I think we’re left with two basic things from this wedding story:

1. A picture of our God in Jesus as one who is intimately involved in all of our life, in all its celebrations as well as its times or sorrow... a God who is constantly surprising us with new blessings, overflowing, more than we could ever imagine ourselves deserving. But given to us just the same, because God just can’t help himself when it comes to wanting joy for His children. Always saving the best for next.

and...

2. We’re left here with a challenge. Jesus’ miracles, like this first one in Cana, are never just entities in and of themselves.
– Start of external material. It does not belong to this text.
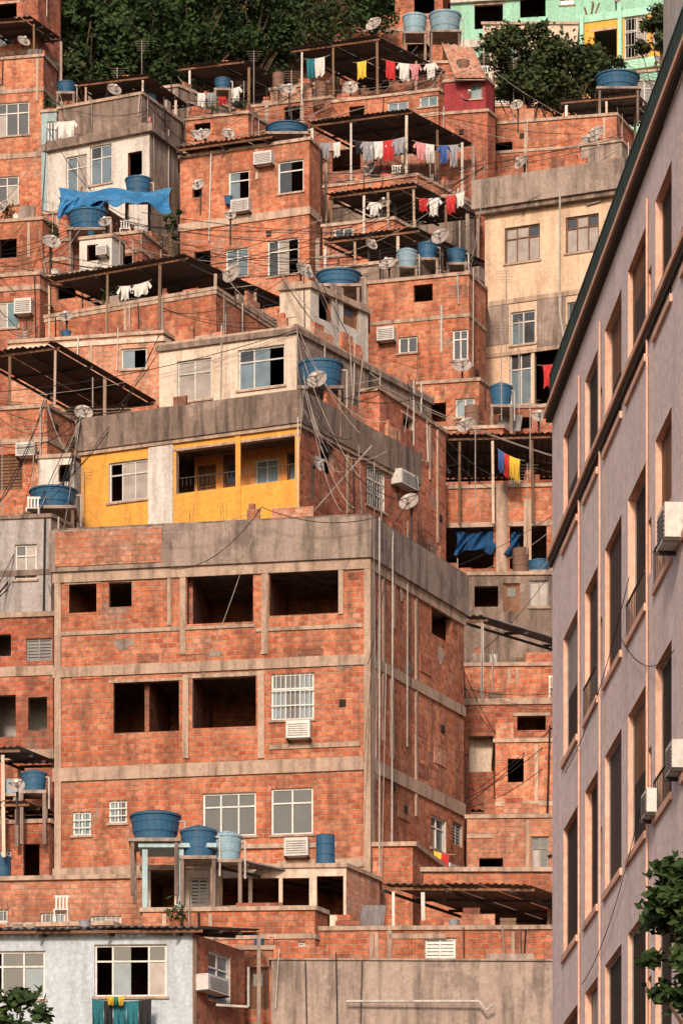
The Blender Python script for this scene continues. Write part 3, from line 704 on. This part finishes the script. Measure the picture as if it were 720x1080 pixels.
mb=MB(); a=P3(466,46,171.5);bq=P3(497,50,172);c=P3(512,82,169.2);e=P3(480,82,169.2); mb.poly([a,bq,c,e],'brick_pale'); mb.poly([a-Zv*.1,e-Zv*.1,c-Zv*.1,bq-Zv*.1],'concrete')
for s in range(6): t=s/5; mb.cyl(a.lerp(bq,t)+Zv*.03,e.lerp(c,t)+Zv*.03-Vector((0,.02,0)),.03,'concrete_slab',5)
mb.obj('sloped_tile_roof')
h=House('brick_house',262,350,372,176,104,'brick_clay',sf=0.3); h.op(300,112,318,128).done()
h=House('brick_house',285,352,372,178,88,'brick_pale',sf=0.3).done()
dish(395,27,176,9,-0.5,0.5,1.5); tank(424,14,450,38,190,'tank_lightblue'); tank(452,12,486,38,190,'tank_lightblue'); tank(280,133,325,147,163)
# N top right brick
h=House('brick_house',502,650,672,171,122,'brick_clay','brick_red',sf=0.2,sd=0.4); h.op(520,150,540,160).band(150,153,'concrete_slab',0.04).done()
tin(590,670,700,171,98,'fibre_cement',sf=0.25,sd=0.5,posts=(596,640),yb=122); tank(627,78,674,100,172); dish(629,143,168,10,-0.6,0.4,1.2)
h=House('concrete_house',612,655,672,166,150,'concrete','concrete',sf=.3,sd=.4).done()
# mint / yellow buildings
h=House('mint_building',475,720,None,205,-60,'paint_mint',sf=0.15,rough=False); h.op(500,5,530,30,'hole').op(548,-5,575,18,'hole').op(590,-20,605,5,'win').panel(475,38,720,46,'paint_white',0,.3).panel(475,-8,720,-3,'paint_white',0,.2); h.done()
h=House('yellow_villa',612,705,None,192,12,'paint_yellow',sf=0.35,cap='paint_mint',capt=0.35,rough=False); h.op(626,32,650,62,'hole').op(658,15,682,60,'grid').op(688,20,700,45,'win').panel(612,66,705,76,'paint_mint',0,.25).panel(652,8,656,72,'paint_mint',0,.2).panel(612,18,616,72,'paint_mint',0,.2).done()
h=House('mint_house',655,740,None,188,72,'paint_mint',sf=.2,rough=False).op(668,85,690,110,'win').done()
# --- left upper: L brick house
h=House('brick_house',190,326,338,160,148,'brick_clay',sf=0.38,sd=0.4); h.op(241,180,263,212,'win').op(293,169,320,203,'win').op(282,252,315,290,'win').op(238,262,262,292,'win').op(203,195,213,208).op(205,265,222,285).band(218,226,'concrete_slab',.06)
h.ac(247,213,266,226).ac(271,163,290,176).done()
tin(185,285,345,160,141,'tin_rust',sf=0.38,sd=.8)
# K terrace
h=House('brick_house',48,228,302,146,306,'brick_clay','brick_clay',sf=0.48,sd=0.5); h.band(306,310).band(352,358,'concrete_slab',0.08); h.panel(170,312,173,352,'concrete_slab').panel(112,318,115,360,'concrete_slab'); h.op(180,372,205,388,'win').op(80,380,100,398).done()
tin(50,195,308,146.3,268,sf=0.5,sd=0.75,posts=(52,113,168,226,270),yb=306)
h=House('brick_house',60,215,290,151,296,'brick_old',sf=0.45,sd=.55).done()
laundry(((124,302),(160,295)),147.6,['white','white','grey','white'],(0.4,0.6))
h=House('brick_house',10,172,200,142,352,'brick_pale',sf=0.2); h.op(128,367,155,389,'win').band(355,360,'paint_cream',.06).done()
h=House('brick_house',-15,42,52,149,290,'brick_red',sf=0.2); h.op(-5,318,20,346,'win').ac(18,318,36,334).band(300,305).done()
h=House('brick_house',20,100,135,152,288,'brick_clay',sf=0.3).op(60,300,80,315).done()
h=House('brick_house',-15,45,60,156,232,'brick_clay',sf=0.2); h.op(0,252,18,272,'hole').band(285,290).done()
h=House('stucco_house',42,150,192,155,246,'brick_red','brick_red',sf=0.3,sd=.4); h.op(95,262,115,285,'win').op(125,270,140,290).band(262,266).done()
h=House('stucco_house',84,118,130,153,250,'paint_white','paint_white',sf=.3); h.op(92,258,104,275,'hole').ac(105,262,116,272).done()
tank(72,221,114,247,155); tank(132,186,160,208,159.5); dish(54,257,151,10,0.3,0.6); dish(243,228,157,6); dish(246,290,144.5,11,-.6,.3)
tarp(62,198,180,219,156.2,2.4,amp=1.1); tarp(62,208,112,224,155.8,.8,amp=.8)
# M concrete house
h=House('concrete_house',50,158,188,162,132,'paint_white','concrete',sf=0.5,sd=0.45,cap='concrete_dark'); h.op(70,164,92,204,'win').op(95,153,118,194,'win').op(135,160,150,185,'hole'); h.band(132,140,'concrete_dark',.2); h.done()
h=House('concrete_house',62,150,192,166,100,'concrete_dark',sf=0.45,sd=.5).done()
# left top tall
h=House('brick_house',-20,46,60,172,60,'brick_clay','brick_red',sf=0.2,sd=.3,cap='concrete_slab'); h.op(-5,108,31,143,'win').op(-5,186,20,216,'win').band(92,96).band(160,165).op(48,100,56,118,'hole',1).done()
h=House('brick_house',-20,40,64,178,-30,'brick_red',sf=0.2,sd=.5); h.op(-5,4,18,26,'hole').op(-5,30,14,48,'win').band(52,56).done()
tin(-20,34,66,176,18,'tin_dark',sf=.2,sd=.5,posts=(36,),yb=60)
h=House('brick_house',44,60,80,170,118,'paint_aqua','brick_pale',sf=.2).op(50,128,58,150,'win').done()
h=House('concrete_house',46,110,140,158.5,222,'brick_red',sf=.2).done()
# upper centre-left
h=House('concrete_house',140,188,290,177,92,'concrete','concrete_dark',sf=0.3,sd=.9); h.op(200,112,215,130,'hole',1).op(240,120,262,138,'hole',1).done()
tin(186,255,330,178,62,'tin_dark',sf=.3,sd=.8,posts=(200,262,300),yb=118)
h=House('brick_house',196,262,320,172,120,'brick_clay','brick_red',sf=.3,sd=.6); h.op(205,130,222,142,'hole').op(280,132,298,142,'hole',1).done()
h=House('brick_house',150,215,262,169,160,'brick_pale',sf=.3,sd=.6).op(190,165,205,180).done()
tin(80,155,200,170,78,'tin_dark',sf=.3,sd=.5,posts=(90,150,185),yb=110)
tank(314,379,362,414,129.5); 
dish(335,402,128.5,11,-0.3,0.4,1.5);dish(88,437,131,10,0.2,0.5);dish(432,531,123,11,-.4,.5);dish(334,490,126.5,9,.9,.3);dish(492,450,141,10,-.5,.5);dish(620,150,168,8)
dish(18,830,119,9);dish(568,440,144,8);dish(240,142,166,7,.3,.5);dish(210,196,158,7,-.4,.4);dish(305,95,174,7);dish(120,96,168,8,.4,.5);dish(545,112,169,7,-.3,.5)
tank(226,82,244,96,175); tank(60,86,80,100,172)
for i,hh in enumerate(HOUSES):
    if hh.name in('mint_building','concrete_retaining_wall') or hh.yt<0: continue
    e=(hh.c-hh.l); up=hh.zt+hh.capt
    if rnd()<.34 and hh.d>134:
        t=ru(.15,.9); p=hh.l+e*t; dish3(Vector((p.x+.1,p.y+.35,up+ru(.45,.8))),ru(.24,.36),ru(-.9,.9),ru(.3,.7),.95)
    if hh.name in('yellow_house','brick_apartment_building','beige_house'): continue
    for k in range(random.choice([0,1,2,3])):
        t=ru(.05,.9); p=hh.l+e*t; clutter(Vector((p.x+.15,p.y+ru(.3,.8),up+.002)))
laundry(((456,897),(480,901)),123.2,['yellow','red','yellow','black'],(0.5,0.9),ww=(.18,.26))
laundry(((56,128),(90,124)),164,['white','grey','blue'],(.5,.8)); laundry(((205,98),(256,90)),176.5,['white','grey','red','white','blue'],(.5,.7),ww=(.28,.45))
# pipes
for pp,dd in (([(400,545),(400,975)],119.6),([(414,560),(413,900)],121.0),([(508,655),(508,742)],130),([(314,440),(314,540)],126.6),([(378,470),(382,560)],129),([(436,400),(436,470)],131),([(392,470),(330,540)],127.5),([(368,350),(372,420),(366,470)],131.5),([(98,398),(98,430)],132),([(386,346),(378,420),(380,440)],133)):
    pipe(pp,dd,ru(.018,.028),random.choice(['pipe_white','cable_pale']))
pipe([(365,1056),(505,1056),(512,1066),(520,1060)],109.6,.035); pipe([(228,1060),(262,1062),(262,1020)],107,.035); pipe([(300,996),(330,1000)],112,.04)
# cables
C=lambda a,b,s=.4,mt='cable_black',r=0.013: cable(P3(*a),P3(*b),s,r,mt)
C((276,535,119.5),(212,715,119.5),0.2,'cable_pale',.010);C((276,535,119.5),(180,600,120.2),0.5);C((276,535,119.5),(400,545,119.4),0.3);C((276,535,119.5),(140,560,120.5),0.3,'cable_pale')
C((320,440,126.5),(430,530,123.5),0.5);C((320,400,128),(440,420,130),0.4);C((313,346,130.5),(360,540,121),1.0,'cable_pale');C((388,700,119.6),(414,560,120.5),.3);C((400,600,119.5),(396,800,119.5),.25,'cable_pale');C((407,700,119.8),(402,930,119.6),.2,'cable_pale')
C((430,530,123),(360,590,119.6),.4);C((230,280,145),(330,350,131),.6,'cable_pale');C((60,460,131),(168,370,131),.7);C((0,470,130),(88,440,128),.4)
nodes=[Vector((q.x,q.y-.15,hh.zt+ru(.1,.8))) for hh in HOUSES for q in (hh.l,hh.c) if hh.yt>60]
cnt=0
while cnt<230:
    a=random.choice(nodes); near=[q for q in nodes if 1.5<(q-a).length<13 and min(q.y,a.y)>123 and max(q.y,a.y)>127]
    if not near: continue
    bq=random.choice(near); 
    for k in range(random.choice([1,2,2,3])):
        cable(a+Vector((0,0,ru(-.3,.2))),bq+Vector((0,0,ru(-.4,.2))),ru(.1,1.0),ru(.008,.014),random.choice(['cable_black','cable_black','cable_pale'])); cnt+=1
for i in range(26):
    x0=random.choice([388,400,316,320,430,322]); 
    if x0 in(388,400): C((x0+ru(-4,6),545,119.3),(x0+ru(-18,22),ru(640,900),119.3),ru(.02,.15),random.choice(['cable_pale','cable_black']),.008)
    else: C((x0,ru(350,440),126.0),(x0+ru(-10,100),ru(440,540),125.5 if x0<400 else 123),ru(.2,.9),random.choice(['cable_pale','cable_black']),.011)
for i in range(60):
    y0=ru(60,560); d0=200-(y0/620)**0.8*72; x0=ru(0,560); p=P3(x0,y0,d0-6); mb=MB()
    if i%2 or y0>380:
        hh=ru(1.0,2.0); mb.cyl(p-Zv*1.5,p+Zv*hh,0.018,'cable_pale',5)
        for k in range(5): mb.cyl(p+Zv*(hh-.05-k*.1)+Vector((-.35+.04*k,0,0)),p+Zv*(hh-.05-k*.1)+Vector((.35-.04*k,0,0)),0.008,'cable_pale',3)
        mb.obj('tv_antenna')
    else:
        mb.box(p-Zv*1.5,(.15,0,0),(0,.15,0),(0,0,1.9),'concrete')
        for k in range(4): mb.cyl(p+Vector((.03+.09*(k%2),.03+.09*(k//2),.4)),p+Vector((.03+.09*(k%2)+ru(-.05,.05),.03+.09*(k//2),1.0)),0.01,'iron_dark',3)
        mb.obj('concrete_column_stub')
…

They are always signs pointing us to a greater reality. This sign points two ways: to God’s overflowing grace, and right back at the needs and opportunities all around us to be bringers of that same joy and that same grace! Look around you, folks. There are too many places in this world, even right here in this community, where the party is in trouble. The wine is giving out! Someone is aching with loneliness. Someone is desperate with hunger. Someone can’t pay their heating bill and the creditors are knocking at the door. Someone is drowning in their own wealth and it’s suffocating them. Someone’s kids are running wild with no one to mentor them. Some child right now is being beaten, sexually abused, or simply ignored. Someone is losing their life and everything once important to them, right now, to alcohol or drugs. Someone is watching a loved one die. Someone needs you, because the wine is running out.

And you, though you might not think it, are the one with the gift to turn that water into wine. The Holy Spirit is yours to take what is flat and bitter and dull and transform it into something that is effervescent and sweet and sparkingling, because you have Jesus of Nazareth as your Lord, and he has no other hands but your hands... no other tongue but your tongue... and no heart of compassion on this earth today but your heart. You are called to be the life of the party, and in letting the Holy Spirit use your unique gifts and abilities, however ordinary or mundane they may seem to you, for someone... your next act of kindness to them in Jesus name will be your best. Amen!